4 min

Intel has had chips with a combination of powerful cores and efficient cores for quite some time, but AMD did not seem to want to get into it. The new Phoenix APUs may well change this.

We have long known the so-called hybrid processor architecture thanks to ARM from the smartphone world. First it was called big.LITTLE, then DynamIQ. In a nutshell, this architecture was and is able to deliver good performance when needed, but above all be very efficient when it can.

For those of you who are keen to know, the first time we saw such an architecture in smartphones was 2011, at the time of Cortex-A7 and Cortex-A15 cores. These were compatible with each other at the architecture level and could therefore work together. The wildly popular Samsung Galaxy S4, with an Exynos 5 Octa-SoC from Samsung itself was one of the first well-known, high-end smartphones to work with this architecture. This chip had four Cortex-A7 cores (at 1.2 GHz) and four Cortex-A15 cores (at 1.6 GHz).

Intel Alder Lake

For a long time, this architecture was reserved for mobile chipsets. Intel and AMD did not follow suit. The reasons for this will no doubt be technical as well as relating to business decisions. That might be good to explain in another article. The fact is that it took until 2021, with the introduction of Alder Lake, before Intel also started working with so-called performance and efficiency cores. Very resourcefully, Intel calls these P-cores and E-cores, respectively. E-cores are physically smaller and do not support HyperThreading, Intel’s well-known feature that allows virtual cores to be enabled in addition to physical cores. This makes it possible to handle workloads that are suitable for it, so can use multiple threads, faster than is possible without virtual cores.

AMD Phoenix APUs

We heard from several sources in our network recently that Intel’s hybrid processor architecture works quite well. In particular, this relates to the impact that the efficiency scores have. After all, these should ensure significantly lower power consumption. Especially on laptops, this is obviously crucial. Previously, you were often condemned to agonizingly slow processor variants if you wanted very low power consumption, because that was simply the trade-off. With the pairing of powerful and efficient cores, that compromise is no longer necessary.
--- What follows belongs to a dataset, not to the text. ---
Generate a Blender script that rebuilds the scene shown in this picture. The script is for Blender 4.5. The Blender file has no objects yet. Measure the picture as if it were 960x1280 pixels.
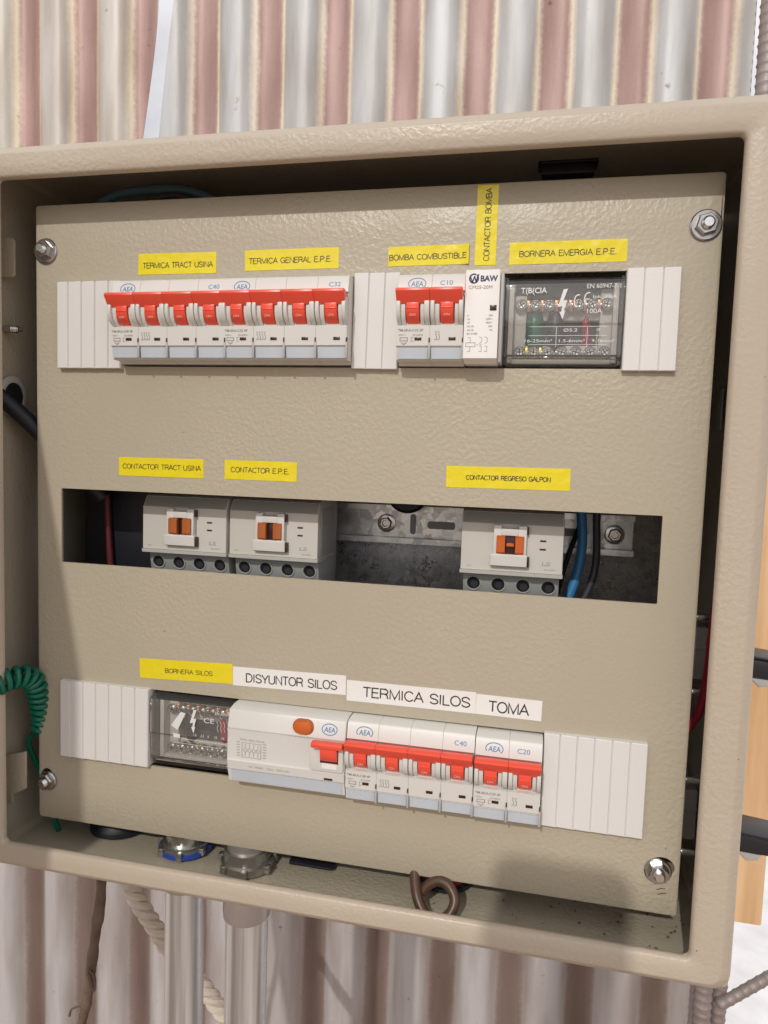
import bpy, bmesh, math, random
from mathutils import Vector, Matrix, noise
random.seed(7)
scene = bpy.context.scene
COL = scene.collection

# ------------------------------------------------------------------ camera, sky, sun, exposure
# Lengths below are millimetres in the frame of the beige cover plate: x right, y down, z out of the plate
# (plate front = z 0, its top left corner = the origin).  World: X = x, Y = -z, Z = -y, in metres.
def W3(x, y, z=0.0):
    return Vector((x / 1000.0, -z / 1000.0, -y / 1000.0))

cam_d = bpy.data.cameras.new("camera")
cam = bpy.data.objects.new("camera", cam_d)
COL.objects.link(cam)
cam_d.sensor_fit = 'HORIZONTAL'
cam_d.sensor_width = 36.0
cam_d.lens = 33.0
cam_d.clip_start = 0.01
cam_d.clip_end = 500.0
def pv(v):
    return Vector((v[0], v[2], -v[1]))
right = pv((0.97651502, -0.03212009, 0.21304159))
down = pv((0.04776027, 0.99649505, -0.06867728))
fwd = pv((-0.21008897, 0.07723932, 0.97462645))
mw = Matrix((right, -down, -fwd)).transposed().to_4x4()
mw.translation = W3(305.84, 145.89, 384.55)
cam.matrix_world = mw
scene.camera = cam

SUN_TO = Vector((-0.13, -1.0, 0.70)).normalized()
el = math.asin(SUN_TO.z)
az = math.atan2(SUN_TO.x, SUN_TO.y)
world = bpy.data.worlds.new("World")
scene.world = world
world.use_nodes = True
wn = world.node_tree
bg = wn.nodes["Background"]
sky = wn.nodes.new("ShaderNodeTexSky")
sky.sky_type = 'NISHITA'
sky.sun_disc = False
sky.sun_elevation = el
sky.sun_rotation = az
sky.dust_density = 3.0
sky.ozone_density = 1.0
# thin white cloud over the whole sky
hs = wn.nodes.new("ShaderNodeHueSaturation")
hs.inputs['Saturation'].default_value = 0.45
wn.links.new(sky.outputs[0], hs.inputs['Color'])
wtc = wn.nodes.new("ShaderNodeTexCoord")
cl = wn.nodes.new("ShaderNodeTexNoise")
cl.inputs['Scale'].default_value = 2.2
cl.inputs['Detail'].default_value = 7
wn.links.new(wtc.outputs['Generated'], cl.inputs['Vector'])
clr = wn.nodes.new("ShaderNodeMapRange")
clr.inputs['From Min'].default_value = 0.30
clr.inputs['From Max'].default_value = 0.52
wn.links.new(cl.outputs['Fac'], clr.inputs['Value'])
wmx = wn.nodes.new("ShaderNodeMix")
wmx.data_type = 'RGBA'
wmx.inputs['B'].default_value = (8.8, 8.6, 8.9, 1)
wn.links.new(clr.outputs['Result'], wmx.inputs['Factor'])
wn.links.new(hs.outputs['Color'], wmx.inputs['A'])
wn.links.new(wmx.outputs['Result'], bg.inputs[0])
bg.inputs[1].default_value = 0.115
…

According to an article on Tweakers (in Dutch), after Intel, AMD has now changed tack and is coming out with Phoenix APUs (AMD’s name for their integrated processors) that also feature a hybrid architecture. It relies on the observations of a Twitter user, who in turn refers to a document that makes this clear. That document is about a new AMD series, named AMD Family 19h Model 70h. It explicitly mentions different types of cores.

The new APUs are quite a surprise, if the assumption is correct, and we are actually dealing with processors with a hybrid architecture. During the introduction of the Zen 4 architecture on which the Phoenix laptop APUs are based, there was no mention by AMD of special efficiency cores at all. That in itself is strange, because it is a rather fundamental new direction for AMD. Perhaps at the time of its introduction, it was not yet certain whether it was actually going to succeed in getting these new cores into the new Phoenix APUs.

New battle between Intel and AMD imminent?

If these initial reports are true and Phoenix-APUs with a hybrid architecture are actually on their way, then AMD will once again compete with Intel in this area. Intel has had some challenges in recent years. There were roadmap issues and challenges around EUV and smaller manufacturing processes, for example. AMD, on the other hand, has had some good years. In particular, its enterprise EPYC portfolio has done well in the market.

Intel however, seems to have recovered from its relative slump somewhat. Since Pat Gelsinger has been its CEO, it has made various changes to its strategy. The future looks a lot brighter in 2023 than it did a few years ago. The hybrid processor architecture has also played its part in this, albeit a relatively modest one probably. AMD must have concluded that it can’t really afford to gamble that those new chip designs will fail. If the news reports surrounding the Phoenix APUs are correct, it has taken action. Now AMD has to find inroads into the big laptop manufacturers properly. That has been a problem for a long time. Intel is so powerful that this is no easy task. A good story around battery life can certainly help with this.